Eight lucky Australian writers have recently been awarded overseas residencies by the Australia Council. But are writing residencies all they’re cracked up to be?

According to industry magazine Books+Publishing, Lisa Gorton, Robert Lukins, Fiona McGregor and Sandra Thibodeaux will each undertake a three-month residency at the BR Whiting Studio in Rome. Each writer also receives a $10,000 grant.

Yassmin Abdel-Magied was awarded a six-month residency at the Keesing Studio in Paris, along with a $20,000 grant (which predictably caused the Murdoch media to have an attack of the vapours). Eloise Grills and Kate Cole-Adams were awarded three-month residencies at the Keesing Studio, receiving $10,000 each. Anita Heiss was awarded a three-month residency at the at the Cité Internationale des Arts and receives $10,000.

Plenty of other international writing residencies are available, with a quick Google search bringing up hundreds.

From a 20,000-acre working cattle ranch in Wyoming, to a boutique hotel in Latvia, to residencies in Shanghai, Mexico, Iceland or India. Most residencies provide at free accommodation for a set period, some include meals as well, a few provide a nice little stipend for the duration.

Within Australia there are plenty of options too.

Some of the better known ones include Bundanoon, KSP Writers Centre and Varuna. I won a fortnight’s stay at Varuna (pictured) in 2013 and it was a wonderful experience for me. The ability to spend all that time concentrating solely on my manuscript was an absolute gift, and I gained a great deal from the experience.

So what’s not to love about writing residencies?

Well, quite a bit actually.

Because the only kind of writer who can access residencies are:

  • Writers without caring responsibilities. Unless they can find someone to take the kids/parents/whoever for weeks or months at a time. My husband and I both work full time. He used two weeks of his own annual leave while I was at Varuna, to look after our (then quite young) children.
  • Writers who can afford to travel. Very few residencies cover the cost of getting from home to the venue and back again.
  • Writers without a day job, or with a very flexible one. Sure, most people can probably take a few weeks off, but spending three or six months away is on another scale altogether. Again, I used my annual leave to attend Varuna, but then I had little leave remaining to cover school holidays that year. I got the residency, and my family got the work arounds.
  • Writers who are comfortable living alone for the duration. Some residencies have multiple writers staying at the one location, others offer accommodation to just one person. Either way, partners aren’t usually invited. I’ve heard of writers staying in isolated retreats who found it very hard to sleep at night, and who felt very much alone.
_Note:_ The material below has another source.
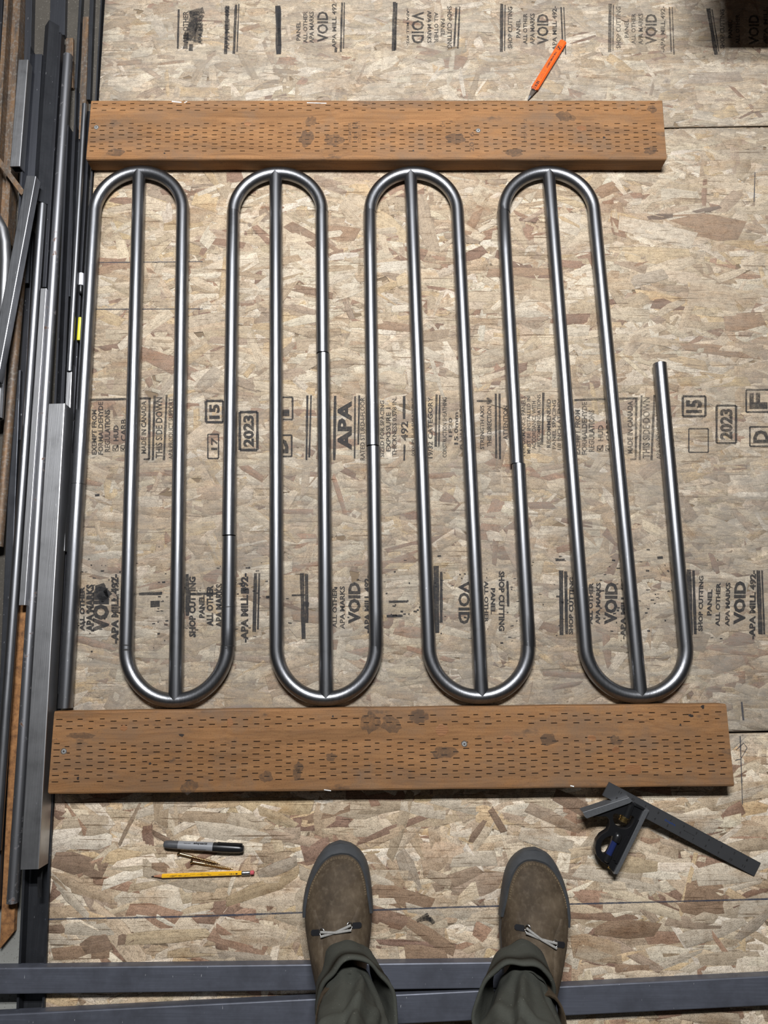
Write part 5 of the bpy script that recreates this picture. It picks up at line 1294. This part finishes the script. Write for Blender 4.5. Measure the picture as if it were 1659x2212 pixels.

In short, writing residencies make a bunch of assumptions about the sort of person who writes. And a bunch of assumptions about the benefits of writing while staying at a residency. Is a Mexican junket really going to improve the quality of your memoir? Couldn’t you just rent a local AirBnB for a distraction-free week or so?

I wonder if part of the attraction of residencies is the ability to say you’ve won one. They add kudos to your literary CV, and can be an important validation of your writing efforts. But they certainly aren’t the be all and end all. Those of us who write when we can, in the cracks of our lives, are still real writers too.

The literary sector is certainly aware of the issues and is responding, I think, by offering a greater range of fellowships. Many awards these days allow the recipient to nominate how they would prefer to use the funds.

For the Kat Muscat Fellowship residencies are an option but so are mentorships and other professional development opportunities. The Hazel Rowley Literary Fellowship offers funds for travel, in order to research a work in progress. The Neilma Sidney Literary Travel Fund offers financial for travel too, but travel for all sorts of reasons, including to attend professional development activities. The Charles Perkins Centre, at the University of Sydney, offers a $100,000 Writer in Residence opportunity – nice, if you live in Sydney.

Perhaps the best and most effective advice for financial fellowships is to not be prescriptive. Allow the recipient to choose how best to make the money work for them – be that child care, time out of the workforce, a new computer, or simply easing the financial pressure for a little while. Perhaps that’s what literary prizes allow, but by then the work is finished (and the prize money actually supports the next project).

The point is this: writers are a diverse group of people. And the methods applied to supporting and encouraging their work needs to be equally diverse and imaginative. Sometimes, despite what Virginia Woolf wrote, writers need more than a room of their own.